Lo que está en juego es sumamente delicado porque implica la erosión de los principios más elementales de la coexistencia democrática, que suponen el respeto irrestricto de quien piensa distinto (y, por ello, también de quien cree en algo diferente), y porque ese respeto tiene que venir, en primera instancia, desde el Estado, que debe abstenerse tanto de imponer una visión religiosa como de perseguir a cualquier religión (en ello reside precisamente su carácter laico).
Insisto en algo: Felipe Calderón, como cualquier individuo, tiene todo el derecho de creer en lo que quiera, pero a diferencia de cualquier otra persona y dado que funge como titular del Ejecutivo, no debe, no puede permitirse difuminar la línea divisoria entre sus convicciones privadas y el discurso público que supone su encargo.
De manera inevitable la cruzada ideológica que ha emprendido el Presidente (y que no casualmente coincide con la que ha emprendido la Iglesia católica por mandato vaticano) coloca al tema de la preservación del Estado laico y de sus valores (fundados en la razón y no en dogma como el que invoca Calderón) como uno de los asuntos que están a discusión en la agenda política inmediata.
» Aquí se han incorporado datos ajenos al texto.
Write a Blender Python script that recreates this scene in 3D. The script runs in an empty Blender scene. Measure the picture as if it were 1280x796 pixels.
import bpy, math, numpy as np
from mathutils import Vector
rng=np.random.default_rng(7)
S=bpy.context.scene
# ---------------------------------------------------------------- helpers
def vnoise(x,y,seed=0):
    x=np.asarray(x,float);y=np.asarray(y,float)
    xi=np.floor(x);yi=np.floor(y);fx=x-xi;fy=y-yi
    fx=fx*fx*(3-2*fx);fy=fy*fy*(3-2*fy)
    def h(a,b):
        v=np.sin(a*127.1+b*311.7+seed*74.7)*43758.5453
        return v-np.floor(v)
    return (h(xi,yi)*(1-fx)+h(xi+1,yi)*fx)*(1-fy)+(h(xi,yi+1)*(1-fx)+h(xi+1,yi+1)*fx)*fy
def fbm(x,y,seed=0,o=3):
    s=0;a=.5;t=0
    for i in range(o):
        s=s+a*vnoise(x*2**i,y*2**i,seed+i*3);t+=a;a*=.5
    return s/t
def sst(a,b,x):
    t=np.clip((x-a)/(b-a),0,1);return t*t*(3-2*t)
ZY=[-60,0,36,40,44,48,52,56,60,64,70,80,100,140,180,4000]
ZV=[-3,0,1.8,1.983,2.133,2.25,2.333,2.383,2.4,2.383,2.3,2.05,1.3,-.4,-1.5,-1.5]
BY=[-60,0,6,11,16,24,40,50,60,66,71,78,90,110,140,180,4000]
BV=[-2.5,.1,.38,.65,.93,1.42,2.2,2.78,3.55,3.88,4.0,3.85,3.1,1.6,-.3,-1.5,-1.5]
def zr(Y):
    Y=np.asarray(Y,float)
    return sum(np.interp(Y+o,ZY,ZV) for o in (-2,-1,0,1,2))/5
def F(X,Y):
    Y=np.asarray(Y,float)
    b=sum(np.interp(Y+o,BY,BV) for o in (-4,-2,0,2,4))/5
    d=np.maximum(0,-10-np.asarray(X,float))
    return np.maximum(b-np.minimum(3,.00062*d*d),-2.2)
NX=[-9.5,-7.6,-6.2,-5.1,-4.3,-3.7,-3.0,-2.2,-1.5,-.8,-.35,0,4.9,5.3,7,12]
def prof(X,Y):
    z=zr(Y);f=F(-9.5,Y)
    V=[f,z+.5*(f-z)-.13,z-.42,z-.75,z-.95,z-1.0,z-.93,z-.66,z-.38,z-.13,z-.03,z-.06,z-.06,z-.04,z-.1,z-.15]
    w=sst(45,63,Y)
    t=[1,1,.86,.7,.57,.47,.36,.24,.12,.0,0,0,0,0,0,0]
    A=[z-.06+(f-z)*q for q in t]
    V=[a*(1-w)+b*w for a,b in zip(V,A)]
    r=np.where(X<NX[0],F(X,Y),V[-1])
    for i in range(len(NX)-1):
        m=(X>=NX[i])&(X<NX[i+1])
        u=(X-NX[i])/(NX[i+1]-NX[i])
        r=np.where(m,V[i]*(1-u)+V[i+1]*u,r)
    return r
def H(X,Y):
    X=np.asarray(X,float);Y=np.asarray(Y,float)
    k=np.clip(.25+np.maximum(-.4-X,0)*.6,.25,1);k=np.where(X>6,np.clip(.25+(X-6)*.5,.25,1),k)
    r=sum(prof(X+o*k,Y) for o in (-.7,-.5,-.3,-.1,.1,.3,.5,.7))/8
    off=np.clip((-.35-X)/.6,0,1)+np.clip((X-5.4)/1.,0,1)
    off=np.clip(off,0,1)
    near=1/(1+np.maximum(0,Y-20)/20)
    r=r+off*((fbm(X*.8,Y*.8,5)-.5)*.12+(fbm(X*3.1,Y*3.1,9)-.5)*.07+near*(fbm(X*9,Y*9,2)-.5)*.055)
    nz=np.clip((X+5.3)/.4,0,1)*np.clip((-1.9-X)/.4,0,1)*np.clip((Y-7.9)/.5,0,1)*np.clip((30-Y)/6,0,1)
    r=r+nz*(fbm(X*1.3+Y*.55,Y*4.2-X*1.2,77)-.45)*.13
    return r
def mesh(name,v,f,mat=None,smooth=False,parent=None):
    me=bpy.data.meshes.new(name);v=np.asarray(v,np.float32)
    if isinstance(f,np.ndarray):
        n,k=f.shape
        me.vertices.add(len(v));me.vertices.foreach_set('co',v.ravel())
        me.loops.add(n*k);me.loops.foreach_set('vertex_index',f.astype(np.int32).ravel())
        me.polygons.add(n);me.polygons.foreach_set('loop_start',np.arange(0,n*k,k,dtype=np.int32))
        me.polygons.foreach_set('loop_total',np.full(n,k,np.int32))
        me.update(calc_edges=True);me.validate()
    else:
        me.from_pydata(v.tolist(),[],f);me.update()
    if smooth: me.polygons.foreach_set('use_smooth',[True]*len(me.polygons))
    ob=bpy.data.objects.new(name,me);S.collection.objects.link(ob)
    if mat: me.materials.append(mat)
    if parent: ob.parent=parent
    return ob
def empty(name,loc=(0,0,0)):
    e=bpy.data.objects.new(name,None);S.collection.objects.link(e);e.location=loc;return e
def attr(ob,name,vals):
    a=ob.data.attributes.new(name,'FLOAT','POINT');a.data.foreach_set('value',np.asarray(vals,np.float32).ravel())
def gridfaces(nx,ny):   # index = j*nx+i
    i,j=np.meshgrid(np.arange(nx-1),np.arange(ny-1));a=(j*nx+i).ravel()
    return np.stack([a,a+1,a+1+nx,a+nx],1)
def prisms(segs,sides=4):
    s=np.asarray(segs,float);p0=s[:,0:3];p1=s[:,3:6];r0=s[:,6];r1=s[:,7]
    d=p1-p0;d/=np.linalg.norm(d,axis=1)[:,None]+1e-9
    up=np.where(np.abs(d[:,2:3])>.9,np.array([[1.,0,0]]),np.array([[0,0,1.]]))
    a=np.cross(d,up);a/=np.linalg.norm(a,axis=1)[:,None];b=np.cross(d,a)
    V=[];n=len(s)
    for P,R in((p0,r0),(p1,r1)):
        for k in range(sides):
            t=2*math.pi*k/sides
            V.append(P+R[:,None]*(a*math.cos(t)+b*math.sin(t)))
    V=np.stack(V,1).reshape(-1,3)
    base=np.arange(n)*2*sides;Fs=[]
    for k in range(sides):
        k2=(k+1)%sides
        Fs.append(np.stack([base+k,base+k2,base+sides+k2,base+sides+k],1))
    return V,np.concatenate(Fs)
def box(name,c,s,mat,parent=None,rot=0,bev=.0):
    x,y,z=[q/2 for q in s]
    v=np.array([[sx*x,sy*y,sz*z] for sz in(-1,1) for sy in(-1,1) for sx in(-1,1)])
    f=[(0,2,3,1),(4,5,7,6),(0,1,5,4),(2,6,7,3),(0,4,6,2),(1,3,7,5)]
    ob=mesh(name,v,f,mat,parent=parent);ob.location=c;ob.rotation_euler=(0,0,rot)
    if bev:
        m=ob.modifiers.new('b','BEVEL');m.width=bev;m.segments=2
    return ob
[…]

En ese sentido, las próximas elecciones también servirán como un espacio en el que los ciudadanos podremos expresar a través del voto nuestro rechazo o aceptación al modo muy particular con el que algunos políticos parecen concebir el papel del Estado.
El voto, mecanismo democrático por excelencia, puede constituir también una manera de enfrentar las pulsiones autoritarias que subyacen a las visiones maniqueas y dogmáticas que amenazan la convivencia democrática de nuestra sociedad. Y eso, por cierto, creo que ya es, de por sí, una razón suficiente para votar válidamente y no anular el voto.